Stardust

Yung Lean

World Affairs – 2022
par Ludo, le 29 avril 2022
6

A l’inverse d’un Chief Keef qui a révolutionné le rap du début des années 2010 en lui redonnant un côté brutal et faussement régressif, Yung Lean, qui avait quasiment le même âge que Sosa, a préféré devenir l’un des premiers emo-rappeurs, né en même temps que la romantisation de la dépression sur Tumblr. Bien qu’un océan les sépare, ces deux artistes sont devenus des personnages d’internet, memables à l’infini, sans qu’on ne prenne vraiment le temps d’écouter leur musique.

Il est vrai que nous n’étions pas follement excité·es à l’idée à écouter cette nouvelle mixtape de Yung Lean, annoncée sans grand fracas et presque aucun relais dans les médias. Mais le fait que presque tous ses collègues du Drain Gang soient annoncés dans les crédits, avec à leurs côtés rien de moins que FKA Twigs et le Pope Of Brostep Skrillex, nous nous étions mis à rêver d’un gigantesque blockbuster. Certes un tout petit peu moins vendeur que ce selfie légendaire, mais qui rappellerait tout de même au monde entier pourquoi la discographie de ce Suédois au visage de bébé ne peut en aucun cas se résumer à ce qu’en font des TikTocards mal intentionnés.

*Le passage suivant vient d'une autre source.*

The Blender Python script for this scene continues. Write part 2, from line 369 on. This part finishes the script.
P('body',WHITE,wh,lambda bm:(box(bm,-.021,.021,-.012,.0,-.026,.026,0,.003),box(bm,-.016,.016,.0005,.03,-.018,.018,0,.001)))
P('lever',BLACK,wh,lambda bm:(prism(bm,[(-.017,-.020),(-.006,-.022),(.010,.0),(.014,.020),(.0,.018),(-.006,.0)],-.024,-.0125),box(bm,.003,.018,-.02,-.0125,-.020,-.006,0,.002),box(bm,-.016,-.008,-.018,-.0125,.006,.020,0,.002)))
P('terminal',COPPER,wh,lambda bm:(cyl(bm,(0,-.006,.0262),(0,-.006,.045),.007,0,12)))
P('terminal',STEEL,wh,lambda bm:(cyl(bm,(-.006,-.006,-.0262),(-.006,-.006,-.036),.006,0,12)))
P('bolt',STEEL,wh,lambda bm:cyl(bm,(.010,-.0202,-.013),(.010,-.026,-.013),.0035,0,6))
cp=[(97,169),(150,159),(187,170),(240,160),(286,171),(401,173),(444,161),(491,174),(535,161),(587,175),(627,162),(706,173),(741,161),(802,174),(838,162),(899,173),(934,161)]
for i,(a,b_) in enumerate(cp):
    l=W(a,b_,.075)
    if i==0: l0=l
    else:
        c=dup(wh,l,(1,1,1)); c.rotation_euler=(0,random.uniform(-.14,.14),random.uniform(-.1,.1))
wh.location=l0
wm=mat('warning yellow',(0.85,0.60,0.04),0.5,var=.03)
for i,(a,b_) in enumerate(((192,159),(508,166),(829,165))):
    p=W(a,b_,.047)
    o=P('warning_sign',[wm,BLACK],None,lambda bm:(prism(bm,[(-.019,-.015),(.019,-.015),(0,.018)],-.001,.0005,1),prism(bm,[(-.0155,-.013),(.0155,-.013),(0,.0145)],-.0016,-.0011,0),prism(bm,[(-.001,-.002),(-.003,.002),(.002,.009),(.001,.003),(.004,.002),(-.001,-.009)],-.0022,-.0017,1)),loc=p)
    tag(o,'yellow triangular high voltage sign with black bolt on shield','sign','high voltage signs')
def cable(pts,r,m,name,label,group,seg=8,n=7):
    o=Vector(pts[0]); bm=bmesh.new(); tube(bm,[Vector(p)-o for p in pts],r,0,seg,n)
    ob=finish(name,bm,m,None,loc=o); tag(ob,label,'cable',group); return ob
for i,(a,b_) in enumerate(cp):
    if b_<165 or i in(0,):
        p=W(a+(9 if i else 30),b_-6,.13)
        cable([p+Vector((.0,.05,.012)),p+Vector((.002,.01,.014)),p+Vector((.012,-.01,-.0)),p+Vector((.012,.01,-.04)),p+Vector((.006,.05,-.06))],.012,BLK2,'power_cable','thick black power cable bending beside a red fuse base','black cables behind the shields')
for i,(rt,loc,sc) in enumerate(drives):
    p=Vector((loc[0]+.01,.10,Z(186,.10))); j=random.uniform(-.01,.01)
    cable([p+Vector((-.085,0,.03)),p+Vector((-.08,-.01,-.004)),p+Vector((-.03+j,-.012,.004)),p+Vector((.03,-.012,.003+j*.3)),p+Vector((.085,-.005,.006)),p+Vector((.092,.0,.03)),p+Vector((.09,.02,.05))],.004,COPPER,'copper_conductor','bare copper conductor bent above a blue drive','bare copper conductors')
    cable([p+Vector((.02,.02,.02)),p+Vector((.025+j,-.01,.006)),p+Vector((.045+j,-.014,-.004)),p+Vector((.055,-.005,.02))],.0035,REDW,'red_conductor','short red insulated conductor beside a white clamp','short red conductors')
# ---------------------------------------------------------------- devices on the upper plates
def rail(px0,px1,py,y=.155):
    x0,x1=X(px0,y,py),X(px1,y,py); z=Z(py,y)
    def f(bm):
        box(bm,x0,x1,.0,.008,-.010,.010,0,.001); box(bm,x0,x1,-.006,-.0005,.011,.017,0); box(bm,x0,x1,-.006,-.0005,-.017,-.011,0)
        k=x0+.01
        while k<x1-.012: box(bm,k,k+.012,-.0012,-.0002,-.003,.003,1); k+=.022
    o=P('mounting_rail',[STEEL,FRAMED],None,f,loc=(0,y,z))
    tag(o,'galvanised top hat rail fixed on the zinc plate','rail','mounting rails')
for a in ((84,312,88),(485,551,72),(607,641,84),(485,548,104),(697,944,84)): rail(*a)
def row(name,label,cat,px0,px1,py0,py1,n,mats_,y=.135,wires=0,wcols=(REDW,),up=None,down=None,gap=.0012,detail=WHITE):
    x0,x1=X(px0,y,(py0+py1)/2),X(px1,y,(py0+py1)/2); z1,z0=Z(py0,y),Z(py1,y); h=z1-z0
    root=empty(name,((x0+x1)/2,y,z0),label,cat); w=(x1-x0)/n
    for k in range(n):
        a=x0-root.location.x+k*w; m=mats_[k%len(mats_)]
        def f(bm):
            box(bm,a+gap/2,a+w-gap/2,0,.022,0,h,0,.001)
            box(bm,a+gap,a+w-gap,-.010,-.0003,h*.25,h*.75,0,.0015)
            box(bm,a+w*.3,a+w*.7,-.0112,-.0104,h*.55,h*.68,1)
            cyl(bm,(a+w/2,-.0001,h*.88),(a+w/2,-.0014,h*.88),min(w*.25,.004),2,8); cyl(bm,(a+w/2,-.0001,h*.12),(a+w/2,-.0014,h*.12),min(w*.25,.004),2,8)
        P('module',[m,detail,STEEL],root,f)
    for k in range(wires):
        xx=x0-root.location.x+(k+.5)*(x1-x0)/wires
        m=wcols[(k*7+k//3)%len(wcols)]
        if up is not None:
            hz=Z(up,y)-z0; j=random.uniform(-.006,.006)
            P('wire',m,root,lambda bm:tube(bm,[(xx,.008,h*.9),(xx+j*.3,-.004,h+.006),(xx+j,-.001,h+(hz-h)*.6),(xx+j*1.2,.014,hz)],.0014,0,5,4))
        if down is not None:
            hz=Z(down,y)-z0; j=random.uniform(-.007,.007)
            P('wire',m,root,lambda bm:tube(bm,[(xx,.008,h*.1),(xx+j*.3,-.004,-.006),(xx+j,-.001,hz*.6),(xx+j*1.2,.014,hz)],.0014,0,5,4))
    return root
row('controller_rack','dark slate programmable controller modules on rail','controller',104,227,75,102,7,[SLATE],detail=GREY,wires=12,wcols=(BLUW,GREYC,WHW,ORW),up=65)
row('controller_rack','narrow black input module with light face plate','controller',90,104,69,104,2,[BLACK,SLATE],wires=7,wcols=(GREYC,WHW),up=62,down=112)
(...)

Certes, l’album est éclectique, ça ne fait aucun doute, car on s’y embête beaucoup moins que sur Starz, album tristement monolithique voire carrément soporifique. Une partie de cette nouvelle mixtape intitulée Stardust aurait d’ailleurs très bien pu figurer dans la discographie fort inégale et désarçonnante de son alter ego jonathan leandoer96, vecteur de ses obsessions folk et indie rock : « Lips » et « Waterfall » en sont les parfaits exemples, puisqu’une fois écoutés nous ne pouvons dire si nous les avons vraiment appréciés, tant l’ambiance est éthérée et le chant de Yung Lean sonne faux.

Sur les morceaux où il revêt son costume de Yung Lean, l’ourson suédois prend toujours autant de plaisir à marmonner dans un anglais approximatif, quitte à contrecarrer avec humour les envolées lyriques de FKA Twigs sur « Bliss ». On pourrait même dire que parfois Yung Lean s’amuse de ses jeux de mots hasardeux en s'exclamant à la toute fin du projet : « Pocket full of beans, baby, it's Yung Lean ». Bref, il semble prendre son pied et faire ce qu’il veut : sur « All The Things » il raconte ses rêveries amoureuses avec la même énergie que s’il venait de se lever, puis la production change brutalement et prend des sonorités trance au point d’étouffer la voix. Sur «Trip » il se met à gémir d’étonnement pendant quasiment toute la durée du morceau sans jamais se dire que ça devient gênant. Sur « Gold » il se compare au Joker et programme de braquer une banque avec ses associés. Et enfin sur « Starz2theRainbow » il déconne tellement avec sa voix de tête et ses fredonnements qu’il en devient hilarant. Même quand il se plaint de sa solitude sur « Paradise Lost » et « Nobody Else », il est difficile de le prendre au sérieux, tant ses postures et ses mimiques semblent forcées et prêtent à sourire.

On a toutes les raisons de détester Yung Lean, on peut dire qu’il bénéficie de superbes productions qui compensent son manque de talent au micro, on peut retourner dix ans en arrière et fustiger ce fils de diplomate qui s’emmerde et qui éprouve le besoin de s’encanailler en copiant ses stars d’internet. Mais pourtant on continue de l’écouter, comme ce vieux pote du lycée dont on s’est beaucoup moqué par la passé mais à qui on continue de parler, parce que lui au moins c’est sûr, il ne nous laissera jamais tomber.